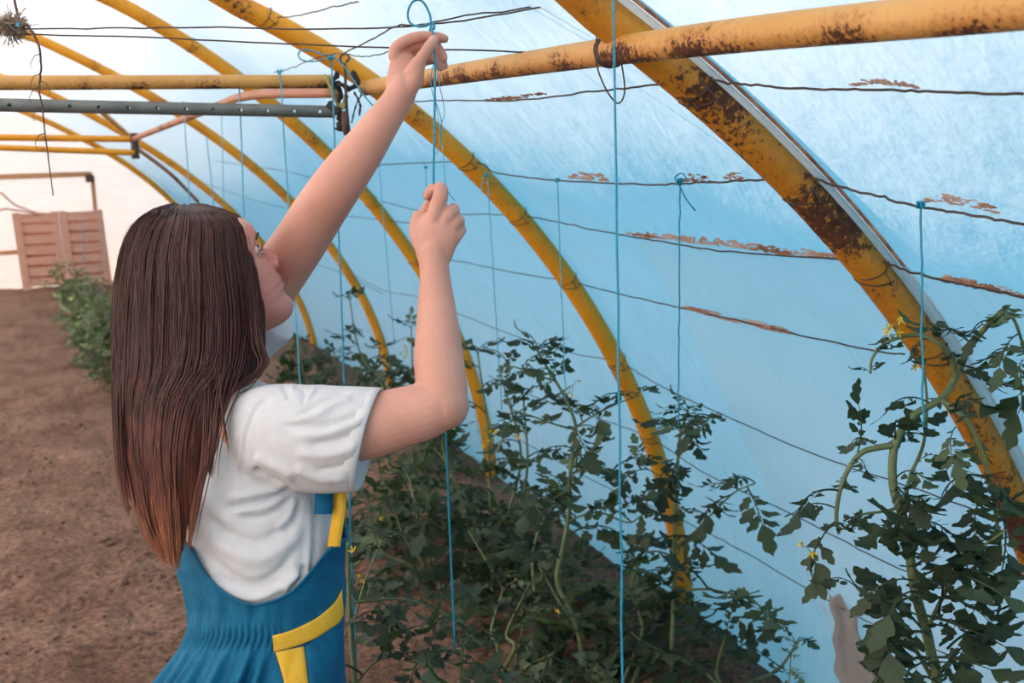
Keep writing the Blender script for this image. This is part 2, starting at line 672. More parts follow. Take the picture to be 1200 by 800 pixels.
ARCH_LABEL = {
    'D': 'thick rust-flaked yellow arch pipe at the right, nearest of the arches',
    'C': 'yellow arch pipe running behind both hands down to the soil by the young tomato plant',
    'B': 'yellow arch pipe passing behind the raised forearm and the bent elbow',
    'A': 'yellow arch pipe crossing behind the upper arm, fourth arch from the right',
    'Z': 'thin far yellow arch pipe touching the face outline, fifth arch from the right',
    'Y': 'faint farthest yellow arch pipe above the hair, hazy against bright film',
}
TIES = {'D': [(831, 93), (955, 209), (1036, 307), (1090, 410)], 'C': [(317, 18), (550, 188), (613, 251), (668, 328), (724, 424), (758, 511), (784, 606)],
        'B': [(226, 52), (440, 235), (486, 305), (530, 380)], 'A': [(110, 78), (300, 195), (345, 240)], 'Z': [(200, 190)], 'Y': []}
arches = {}
for k in 'DCBAZY':
    P, T = arch_points(k, 0.0 if k != 'D' else 0.0, math.pi, 120)
    P[0, 2] = -0.1
    P[-1, 2] = -0.1
    root = empty('arch_pipe', (P[0][0], ARCH_Y[k], 0), ARCH_LABEL[k], 'arch pipe', 'yellow arch pipes carrying the film')
    mb = MB()
    mb.tube(P, PIPE_R, 18)
    under(root, mb, 'pipe', MAT['yellow_rusty'] if k == 'D' else MAT['yellow'])
    for (a, b) in TIES[k]:
        Q = at_y(a, b, ARCH_Y[k])
        t = math.atan2(Q[2], Q[0] - XC)
        r = float(arch_r(k, t))
        c = np.array([XC + r * math.cos(t), ARCH_Y[k], r * math.sin(t)])
        tan = np.array([-math.sin(t), 0, math.cos(t)])
        rad = np.array([math.cos(t), 0, math.sin(t)])
        yv = np.array([0, 1.0, 0])
        mb = MB()
        for dd in (-0.006, 0.006):
            A = np.linspace(0, 2 * math.pi, 17)
            ring = [c + (PIPE_R + 0.0015) * (math.cos(s) * rad + math.sin(s) * yv) + tan * (dd * 2 + 0.014 * math.sin(s + dd * 90)) for s in A]
            mb.tube(ring, 0.0014, 5)
        mb.tube([c - (PIPE_R + 0.001) * yv, c - (PIPE_R + 0.008) * yv - tan * 0.012, c - (PIPE_R + 0.004) * yv - tan * 0.028], 0.0013, 5)
        under(root, mb, 'wire_tie', MAT['wire'])
    if k == 'D':
        Pm, Tm = arch_points(k, 0.02, 1.45, 90)
        radv = np.stack([np.cos(Tm), np.zeros_like(Tm), np.sin(Tm)], -1)
        wob = 0.003 * fbm(Tm * 9, Tm * 0 + 3.1, 3, 8)[:, None]
        mb = MB()
        mb.tube(Pm + radv * (PIPE_R * .78 + .006 + wob) + np.array([0, -1.0, 0]) * (PIPE_R * .72), 0.0065, 8)
        under(root, mb, 'film_fold', MAT['film'])
        mb = MB()
        mb.tube(Pm + radv * (PIPE_R * .95 + .008 + wob) + np.array([0, -1.0, 0]) * (PIPE_R * .95 + .006 + wob), 0.0048, 8)
        under(root, mb, 'rusty_edge', MAT['rust_stain'])
    arches[k] = root

# ---------------------------------------------------------------- purlins and tie bars
def pipe_thing(name, pts, rad, m, label, cat, n=40, group=None, seg=14):
    P = catmull(pts, n)
    mb = MB()
    mb.tube(P, rad, seg)
    return tag(mb.build(name, m, origin=P[0]), label, cat, group)


p0 = at_x(1200, 8, 0.86)
p1 = at_y(740, 53, ARCH_Y['D'] - 0.04) + np.array([0, 0, -0.005])
p2 = at_y(428, 103, ARCH_Y['C'] - 0.03)
ext = p0 + (p0 - p1) / np.linalg.norm(p0 - p1) * 0.8
pur = empty('purlin_pipe', p2, 'long pale rust-mottled yellow pipe crossing the top right of the tunnel', 'pipe')
mb = MB()
mb.tube(catmull([ext, p0, p1, p2], 60), 0.0225, 16)
under(pur, mb, 'pipe', MAT['yellow_pale'])
mb = MB()
for s in (-0.012, 0.0, 0.012):
    A = np.linspace(0, 2 * math.pi, 17)
    ax = (p2 - p1) / np.linalg.norm(p2 - p1)
    e1 = np.cross(ax, [0, 0, 1.0])
    e1 /= np.linalg.norm(e1)
    e2 = np.cross(e1, ax)
    mb.tube([p1 + ax * (0.075 + s * 0.5 + 0.006 * math.sin(a)) + 0.0245 * (math.cos(a) * e1 + math.sin(a) * e2) for a in A], 0.0017, 5)
q0 = p1 + ax * 0.085 + np.array([0, 0, 0.024])
mb.tube(catmull([q0, q0 + [-.01, .0, .03], q0 + [-.02, 0, -.03], q0 + [-.012, -.01, -.075], q0 + [.012, -.01, -.105], q0 + [.026, -.01, -.085], q0 + [.022, -.005, -.03]], 30), 0.0014, 5)
under(pur, mb, 'wire_tie', MAT['wire'])

mat_e = MAT['yellow']
L0 = at_y(388, 95.5, ARCH_Y['C'] - 0.05)
L1 = at_y(0, 97, ARCH_Y['C'] - 0.05)
dirn = (L1 - L0) / np.linalg.norm(L1 - L0)
pipe_thing('tie_bar', [L0, L1, L0 + dirn * 4.4], 0.0195, MAT['yellow_pale'], 'level yellow tie bar at the upper left, just above the grey perforated bar', 'pipe')
G0 = at_y(392, 131, ARCH_Y['C'] - 0.09)
G1 = at_y(0, 123, ARCH_Y['C'] - 0.09)
dg = (G1 - G0) / np.linalg.norm(G1 - G0)
GL = 4.3
g = empty('perforated_bar', G0, 'dull grey steel bar with a row of drilled holes under the yellow tie bar', 'pipe')
mb = MB()
GR = 0.0175
mb.tube([G0, G0 + dg * GL], GR, 48)
bar = under(g, mb, 'bar', MAT['grey_pipe'], False)
# drilled holes: real cut-outs, made with one boolean of short cylinders
cut = MB()
hx = [14, 84, 118, 152, 186, 219, 251, 283, 314, 345, 375]
for px_ in hx:
    s = float(np.clip(np.linalg.norm(at_y(px_, 123 + 8 * px_ / 392, ARCH_Y['C'] - 0.09) - G0), 0, GL))
    c = G0 + dg * s
    vdir = c - EYE
    vdir = np.array([0.30, 1.0, 0.06])
    vdir = vdir / np.linalg.norm(vdir)
    cut.tube([c - vdir * 0.05, c + vdir * 0.05], 0.0052, 10)
cm = cut.build('cutter', None, smooth=False)
cm.location = (0, 0, 0)
bm_mod = bar.modifiers.new('holes', 'BOOLEAN')
bm_mod.operation = 'DIFFERENCE'
bm_mod.solver = 'EXACT'
bm_mod.object = cm
bpy.context.view_layer.update()
dg_ = bpy.context.evaluated_depsgraph_get()
new = bpy.data.meshes.new_from_object(bar.evaluated_get(dg_))
bar.modifiers.clear()
bar.data = new
bpy.data.objects.remove(cm)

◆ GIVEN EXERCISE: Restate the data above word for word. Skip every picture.

◆ PROBLEM SOLUTION:
Keep writing the Blender script for this image. This is part 2, starting at line 672. More parts follow. Take the picture to be 1200 by 800 pixels.
ARCH_LABEL = {
    'D': 'thick rust-flaked yellow arch pipe at the right, nearest of the arches',
    'C': 'yellow arch pipe running behind both hands down to the soil by the young tomato plant',
    'B': 'yellow arch pipe passing behind the raised forearm and the bent elbow',
    'A': 'yellow arch pipe crossing behind the upper arm, fourth arch from the right',
    'Z': 'thin far yellow arch pipe touching the face outline, fifth arch from the right',
    'Y': 'faint farthest yellow arch pipe above the hair, hazy against bright film',
}
TIES = {'D': [(831, 93), (955, 209), (1036, 307), (1090, 410)], 'C': [(317, 18), (550, 188), (613, 251), (668, 328), (724, 424), (758, 511), (784, 606)],
        'B': [(226, 52), (440, 235), (486, 305), (530, 380)], 'A': [(110, 78), (300, 195), (345, 240)], 'Z': [(200, 190)], 'Y': []}
arches = {}
for k in 'DCBAZY':
    P, T = arch_points(k, 0.0 if k != 'D' else 0.0, math.pi, 120)
    P[0, 2] = -0.1
    P[-1, 2] = -0.1
    root = empty('arch_pipe', (P[0][0], ARCH_Y[k], 0), ARCH_LABEL[k], 'arch pipe', 'yellow arch pipes carrying the film')
    mb = MB()
    mb.tube(P, PIPE_R, 18)
    under(root, mb, 'pipe', MAT['yellow_rusty'] if k == 'D' else MAT['yellow'])
    for (a, b) in TIES[k]:
        Q = at_y(a, b, ARCH_Y[k])
        t = math.atan2(Q[2], Q[0] - XC)
        r = float(arch_r(k, t))
        c = np.array([XC + r * math.cos(t), ARCH_Y[k], r * math.sin(t)])
        tan = np.array([-math.sin(t), 0, math.cos(t)])
        rad = np.array([math.cos(t), 0, math.sin(t)])
        yv = np.array([0, 1.0, 0])
        mb = MB()
        for dd in (-0.006, 0.006):
            A = np.linspace(0, 2 * math.pi, 17)
            ring = [c + (PIPE_R + 0.0015) * (math.cos(s) * rad + math.sin(s) * yv) + tan * (dd * 2 + 0.014 * math.sin(s + dd * 90)) for s in A]
            mb.tube(ring, 0.0014, 5)
        mb.tube([c - (PIPE_R + 0.001) * yv, c - (PIPE_R + 0.008) * yv - tan * 0.012, c - (PIPE_R + 0.004) * yv - tan * 0.028], 0.0013, 5)
        under(root, mb, 'wire_tie', MAT['wire'])
    if k == 'D':
        Pm, Tm = arch_points(k, 0.02, 1.45, 90)
        radv = np.stack([np.cos(Tm), np.zeros_like(Tm), np.sin(Tm)], -1)
        wob = 0.003 * fbm(Tm * 9, Tm * 0 + 3.1, 3, 8)[:, None]
        mb = MB()
        mb.tube(Pm + radv * (PIPE_R * .78 + .006 + wob) + np.array([0, -1.0, 0]) * (PIPE_R * .72), 0.0065, 8)
        under(root, mb, 'film_fold', MAT['film'])
        mb = MB()
        mb.tube(Pm + radv * (PIPE_R * .95 + .008 + wob) + np.array([0, -1.0, 0]) * (PIPE_R * .95 + .006 + wob), 0.0048, 8)
        under(root, mb, 'rusty_edge', MAT['rust_stain'])
    arches[k] = root

# ---------------------------------------------------------------- purlins and tie bars
def pipe_thing(name, pts, rad, m, label, cat, n=40, group=None, seg=14):
    P = catmull(pts, n)
    mb = MB()
    mb.tube(P, rad, seg)
    return tag(mb.build(name, m, origin=P[0]), label, cat, group)


p0 = at_x(1200, 8, 0.86)
p1 = at_y(740, 53, ARCH_Y['D'] - 0.04) + np.array([0, 0, -0.005])
p2 = at_y(428, 103, ARCH_Y['C'] - 0.03)
ext = p0 + (p0 - p1) / np.linalg.norm(p0 - p1) * 0.8
pur = empty('purlin_pipe', p2, 'long pale rust-mottled yellow pipe crossing the top right of the tunnel', 'pipe')
mb = MB()
mb.tube(catmull([ext, p0, p1, p2], 60), 0.0225, 16)
under(pur, mb, 'pipe', MAT['yellow_pale'])
mb = MB()
for s in (-0.012, 0.0, 0.012):
    A = np.linspace(0, 2 * math.pi, 17)
    ax = (p2 - p1) / np.linalg.norm(p2 - p1)
    e1 = np.cross(ax, [0, 0, 1.0])
    e1 /= np.linalg.norm(e1)
    e2 = np.cross(e1, ax)
    mb.tube([p1 + ax * (0.075 + s * 0.5 + 0.006 * math.sin(a)) + 0.0245 * (math.cos(a) * e1 + math.sin(a) * e2) for a in A], 0.0017, 5)
q0 = p1 + ax * 0.085 + np.array([0, 0, 0.024])
mb.tube(catmull([q0, q0 + [-.01, .0, .03], q0 + [-.02, 0, -.03], q0 + [-.012, -.01, -.075], q0 + [.012, -.01, -.105], q0 + [.026, -.01, -.085], q0 + [.022, -.005, -.03]], 30), 0.0014, 5)
under(pur, mb, 'wire_tie', MAT['wire'])

mat_e = MAT['yellow']
L0 = at_y(388, 95.5, ARCH_Y['C'] - 0.05)
L1 = at_y(0, 97, ARCH_Y['C'] - 0.05)
dirn = (L1 - L0) / np.linalg.norm(L1 - L0)
pipe_thing('tie_bar', [L0, L1, L0 + dirn * 4.4], 0.0195, MAT['yellow_pale'], 'level yellow tie bar at the upper left, just above the grey perforated bar', 'pipe')
G0 = at_y(392, 131, ARCH_Y['C'] - 0.09)
G1 = at_y(0, 123, ARCH_Y['C'] - 0.09)
dg = (G1 - G0) / np.linalg.norm(G1 - G0)
GL = 4.3
g = empty('perforated_bar', G0, 'dull grey steel bar with a row of drilled holes under the yellow tie bar', 'pipe')
mb = MB()
GR = 0.0175
mb.tube([G0, G0 + dg * GL], GR, 48)
bar = under(g, mb, 'bar', MAT['grey_pipe'], False)
# drilled holes: real cut-outs, made with one boolean of short cylinders
cut = MB()
hx = [14, 84, 118, 152, 186, 219, 251, 283, 314, 345, 375]
for px_ in hx:
    s = float(np.clip(np.linalg.norm(at_y(px_, 123 + 8 * px_ / 392, ARCH_Y['C'] - 0.09) - G0), 0, GL))
    c = G0 + dg * s
    vdir = c - EYE
    vdir = np.array([0.30, 1.0, 0.06])
    vdir = vdir / np.linalg.norm(vdir)
    cut.tube([c - vdir * 0.05, c + vdir * 0.05], 0.0052, 10)
cm = cut.build('cutter', None, smooth=False)
cm.location = (0, 0, 0)
bm_mod = bar.modifiers.new('holes', 'BOOLEAN')
bm_mod.operation = 'DIFFERENCE'
bm_mod.solver = 'EXACT'
bm_mod.object = cm
bpy.context.view_layer.update()
dg_ = bpy.context.evaluated_depsgraph_get()
new = bpy.data.meshes.new_from_object(bar.evaluated_get(dg_))
bar.modifiers.clear()
bar.data = new
bpy.data.objects.remove(cm)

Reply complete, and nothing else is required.